I think it kinda was one of Perl’s goals at the time. But the syntax is rather unusual.

I keep wanting to get into Raku. It has such a rich pedigree of everything learned from decades of Perl, in a clean slate. It seems to suffer from lack of adoption but it seems better than *sh in every way except for ubiquity.

  • Indeed Raku is a delight to use for 'shell scripting'.

    Perl was originally written as an amalgamation of grep,sed,tr, awk and I am sure a few more unix utilities with their own mini languages. The idea was to use one language instead of tying together half a dozen mini-languages in a shell script. And it worked really well. Perl being a demon with text munging didn't hurt.

    Raku keeps this heritage but adds so much more (for better or worse :-) ). It inherits ideas from Lisp and functional programming languages. The thing that impressed me was, how easy it was to use concurrency.

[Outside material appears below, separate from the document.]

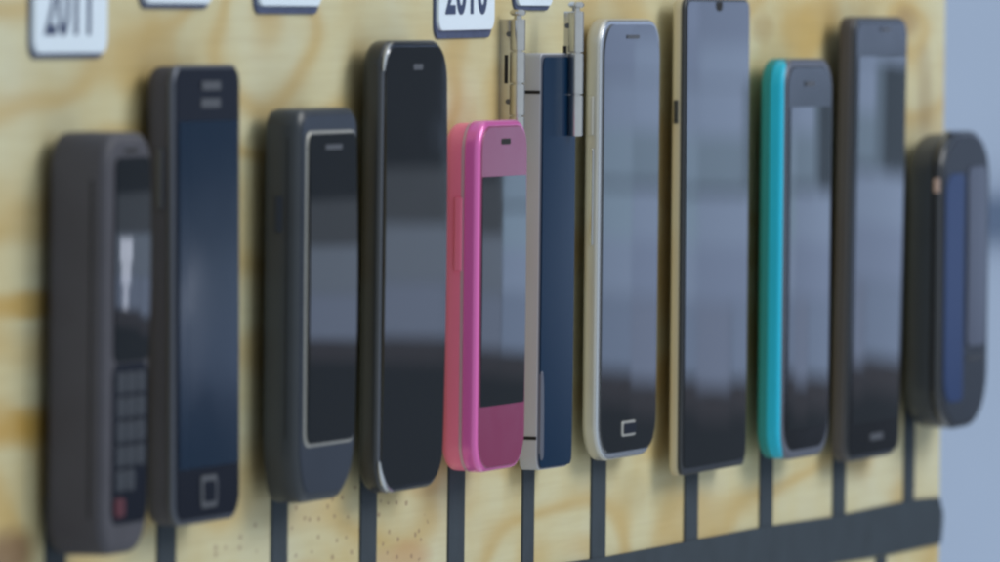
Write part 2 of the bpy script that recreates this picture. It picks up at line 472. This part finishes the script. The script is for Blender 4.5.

  • It is much more complicated than Perl. Every feature you could ever want, in multiple ways, it seems like. Perl isn’t too complicated or large of a language.

  • I try Perl 6/Raku every few years, so it seems like I've tried it half a dozen times by now since it started. I like some things about it, but in a way it seems like an academic project, more suited for experimentation than doing work. I always come back to Perl, which has been my favorite hammer for 30 years.

As someone old enough to have been a Perl user during its glory days, I wonder what is unusual about it, it feels right at home in UNIX.